The 2021 law also shrinks the two-mile radius for where offsite units can be placed to one mile of the triggering project in gentrifying neighborhoods. The idea is that if developers are receiving incentives for building in gentrifying communities, then longtime residents should also benefit from that redevelopment regardless of their income level.
The new ARO attempts to address an issue that’s always been at the heart of the law’s problems: ARO units typically aren’t affordable for the people who need them the most—the city’s working poor. Under the new law, the income requirements are at a weighted average of sixty percent AMI, with at least one third required to be between forty and fifty percent. Developers can also choose to price units as low as thirty percent AMI.
Hertz says the new ARO is already showing promise. A new development planned for 2032 N. Clybourn, for example, will have half its affordable units built on site and will be priced at thirty percent AMI. While this is promising, it’s worth noting that many or most units will still be priced at sixty percent, despite evidence that most Black and Latinx Chicagoans cannot meet this standard.

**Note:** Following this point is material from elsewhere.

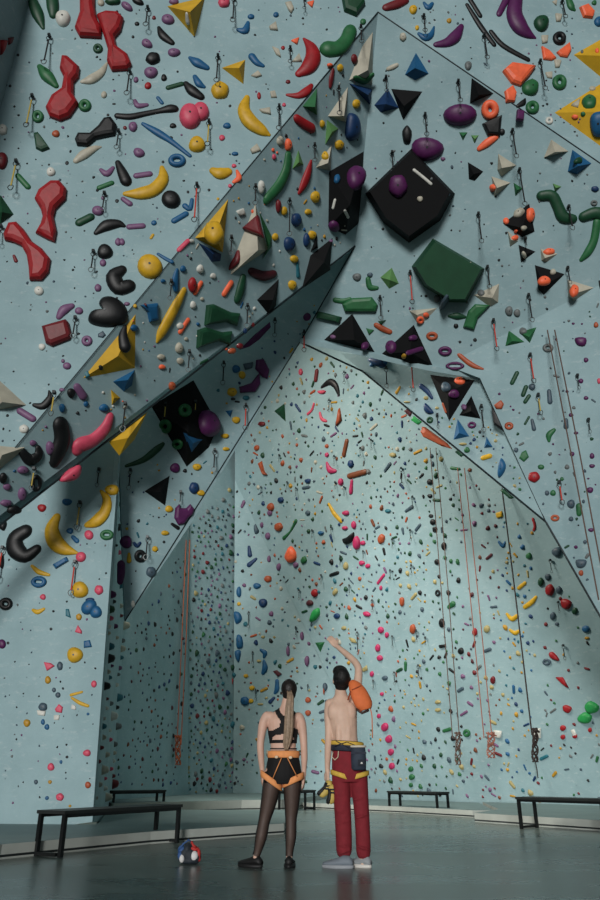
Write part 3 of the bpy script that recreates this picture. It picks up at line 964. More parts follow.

To create a more inclusive Chicago—one where people of color can choose to stay in their communities or live wherever they want regardless of their socioeconomic status—the City needs to both provide housing accessible to the working poor and maximize the number of available units, a tricky challenge. “The way to really get affordability at scale is to pay for it,” Hertz said. “Affordable housing does not pay for itself. We [the City] need to make investments in subsidized affordable housing… because we’re simply not going to be able to meet the city’s affordable housing needs through inclusionary zoning programs like the ARO.”
Correction, March 2, 2022: This story was updated to clarify that the new ARO requires some units to be priced below sixty percent AMI, and in some cases may lead to units priced as low as thirty percent AMI.